--- Start of Data lines ---
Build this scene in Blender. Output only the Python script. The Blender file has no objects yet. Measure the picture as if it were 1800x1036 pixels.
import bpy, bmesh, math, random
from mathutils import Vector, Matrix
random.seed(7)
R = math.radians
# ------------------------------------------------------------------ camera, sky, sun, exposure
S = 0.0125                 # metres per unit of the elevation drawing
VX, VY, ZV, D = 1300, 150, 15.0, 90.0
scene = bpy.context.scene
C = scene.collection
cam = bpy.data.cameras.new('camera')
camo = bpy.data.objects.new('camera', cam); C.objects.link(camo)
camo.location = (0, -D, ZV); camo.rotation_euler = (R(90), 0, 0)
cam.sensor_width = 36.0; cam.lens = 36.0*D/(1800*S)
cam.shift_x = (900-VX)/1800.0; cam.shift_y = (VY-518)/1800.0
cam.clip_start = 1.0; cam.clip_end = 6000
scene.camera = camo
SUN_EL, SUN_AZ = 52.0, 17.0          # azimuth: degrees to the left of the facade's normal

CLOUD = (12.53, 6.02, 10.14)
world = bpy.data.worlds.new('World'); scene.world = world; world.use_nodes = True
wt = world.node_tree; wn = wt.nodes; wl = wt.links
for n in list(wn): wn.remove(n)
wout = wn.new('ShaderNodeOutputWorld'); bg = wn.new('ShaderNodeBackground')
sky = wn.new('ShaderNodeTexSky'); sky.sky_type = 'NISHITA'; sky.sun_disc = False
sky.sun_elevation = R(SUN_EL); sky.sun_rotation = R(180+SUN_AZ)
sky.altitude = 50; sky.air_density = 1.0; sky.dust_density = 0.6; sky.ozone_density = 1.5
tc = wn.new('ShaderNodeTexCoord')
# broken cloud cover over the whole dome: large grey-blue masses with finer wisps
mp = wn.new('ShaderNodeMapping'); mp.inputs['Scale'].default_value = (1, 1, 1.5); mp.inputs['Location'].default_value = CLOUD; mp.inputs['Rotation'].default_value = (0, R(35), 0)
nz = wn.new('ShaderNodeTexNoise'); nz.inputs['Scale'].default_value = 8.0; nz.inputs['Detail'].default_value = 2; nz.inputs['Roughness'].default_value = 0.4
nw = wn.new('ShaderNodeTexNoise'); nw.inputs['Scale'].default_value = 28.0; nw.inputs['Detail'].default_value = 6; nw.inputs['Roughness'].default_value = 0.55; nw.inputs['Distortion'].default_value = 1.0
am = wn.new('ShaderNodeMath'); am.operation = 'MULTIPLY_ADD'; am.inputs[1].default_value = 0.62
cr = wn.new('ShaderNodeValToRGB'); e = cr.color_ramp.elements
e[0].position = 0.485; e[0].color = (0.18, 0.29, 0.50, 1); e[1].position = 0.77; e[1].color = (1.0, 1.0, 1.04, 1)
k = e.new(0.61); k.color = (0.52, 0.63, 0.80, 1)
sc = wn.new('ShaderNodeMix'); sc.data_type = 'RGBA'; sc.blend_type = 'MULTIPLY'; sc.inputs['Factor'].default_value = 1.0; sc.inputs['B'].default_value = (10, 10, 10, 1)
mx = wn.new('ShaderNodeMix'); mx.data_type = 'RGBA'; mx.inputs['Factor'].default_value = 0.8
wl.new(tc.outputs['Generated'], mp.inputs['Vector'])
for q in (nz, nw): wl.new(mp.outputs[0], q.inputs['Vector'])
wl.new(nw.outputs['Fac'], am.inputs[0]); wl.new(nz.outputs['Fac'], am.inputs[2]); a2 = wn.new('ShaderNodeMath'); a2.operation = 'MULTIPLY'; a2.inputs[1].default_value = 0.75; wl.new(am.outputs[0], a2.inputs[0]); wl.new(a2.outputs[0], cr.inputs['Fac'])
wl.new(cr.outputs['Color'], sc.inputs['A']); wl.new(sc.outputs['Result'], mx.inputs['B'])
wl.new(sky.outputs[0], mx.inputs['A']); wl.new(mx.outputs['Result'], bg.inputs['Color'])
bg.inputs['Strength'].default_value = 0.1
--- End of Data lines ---
▸ **Short problem**
Quote the data in full, keeping each word unchanged.

▸ **Exercise output**
Build this scene in Blender. Output only the Python script. The Blender file has no objects yet. Measure the picture as if it were 1800x1036 pixels.
import bpy, bmesh, math, random
from mathutils import Vector, Matrix
random.seed(7)
R = math.radians
# ------------------------------------------------------------------ camera, sky, sun, exposure
S = 0.0125                 # metres per unit of the elevation drawing
VX, VY, ZV, D = 1300, 150, 15.0, 90.0
scene = bpy.context.scene
C = scene.collection
cam = bpy.data.cameras.new('camera')
camo = bpy.data.objects.new('camera', cam); C.objects.link(camo)
camo.location = (0, -D, ZV); camo.rotation_euler = (R(90), 0, 0)
cam.sensor_width = 36.0; cam.lens = 36.0*D/(1800*S)
cam.shift_x = (900-VX)/1800.0; cam.shift_y = (VY-518)/1800.0
cam.clip_start = 1.0; cam.clip_end = 6000
scene.camera = camo
SUN_EL, SUN_AZ = 52.0, 17.0          # azimuth: degrees to the left of the facade's normal

CLOUD = (12.53, 6.02, 10.14)
world = bpy.data.worlds.new('World'); scene.world = world; world.use_nodes = True
wt = world.node_tree; wn = wt.nodes; wl = wt.links
for n in list(wn): wn.remove(n)
wout = wn.new('ShaderNodeOutputWorld'); bg = wn.new('ShaderNodeBackground')
sky = wn.new('ShaderNodeTexSky'); sky.sky_type = 'NISHITA'; sky.sun_disc = False
sky.sun_elevation = R(SUN_EL); sky.sun_rotation = R(180+SUN_AZ)
sky.altitude = 50; sky.air_density = 1.0; sky.dust_density = 0.6; sky.ozone_density = 1.5
tc = wn.new('ShaderNodeTexCoord')
# broken cloud cover over the whole dome: large grey-blue masses with finer wisps
mp = wn.new('ShaderNodeMapping'); mp.inputs['Scale'].default_value = (1, 1, 1.5); mp.inputs['Location'].default_value = CLOUD; mp.inputs['Rotation'].default_value = (0, R(35), 0)
nz = wn.new('ShaderNodeTexNoise'); nz.inputs['Scale'].default_value = 8.0; nz.inputs['Detail'].default_value = 2; nz.inputs['Roughness'].default_value = 0.4
nw = wn.new('ShaderNodeTexNoise'); nw.inputs['Scale'].default_value = 28.0; nw.inputs['Detail'].default_value = 6; nw.inputs['Roughness'].default_value = 0.55; nw.inputs['Distortion'].default_value = 1.0
am = wn.new('ShaderNodeMath'); am.operation = 'MULTIPLY_ADD'; am.inputs[1].default_value = 0.62
cr = wn.new('ShaderNodeValToRGB'); e = cr.color_ramp.elements
e[0].position = 0.485; e[0].color = (0.18, 0.29, 0.50, 1); e[1].position = 0.77; e[1].color = (1.0, 1.0, 1.04, 1)
k = e.new(0.61); k.color = (0.52, 0.63, 0.80, 1)
sc = wn.new('ShaderNodeMix'); sc.data_type = 'RGBA'; sc.blend_type = 'MULTIPLY'; sc.inputs['Factor'].default_value = 1.0; sc.inputs['B'].default_value = (10, 10, 10, 1)
mx = wn.new('ShaderNodeMix'); mx.data_type = 'RGBA'; mx.inputs['Factor'].default_value = 0.8
wl.new(tc.outputs['Generated'], mp.inputs['Vector'])
for q in (nz, nw): wl.new(mp.outputs[0], q.inputs['Vector'])
wl.new(nw.outputs['Fac'], am.inputs[0]); wl.new(nz.outputs['Fac'], am.inputs[2]); a2 = wn.new('ShaderNodeMath'); a2.operation = 'MULTIPLY'; a2.inputs[1].default_value = 0.75; wl.new(am.outputs[0], a2.inputs[0]); wl.new(a2.outputs[0], cr.inputs['Fac'])
wl.new(cr.outputs['Color'], sc.inputs['A']); wl.new(sc.outputs['Result'], mx.inputs['B'])
wl.new(sky.outputs[0], mx.inputs['A']); wl.new(mx.outputs['Result'], bg.inputs['Color'])
bg.inputs['Strength'].default_value = 0.1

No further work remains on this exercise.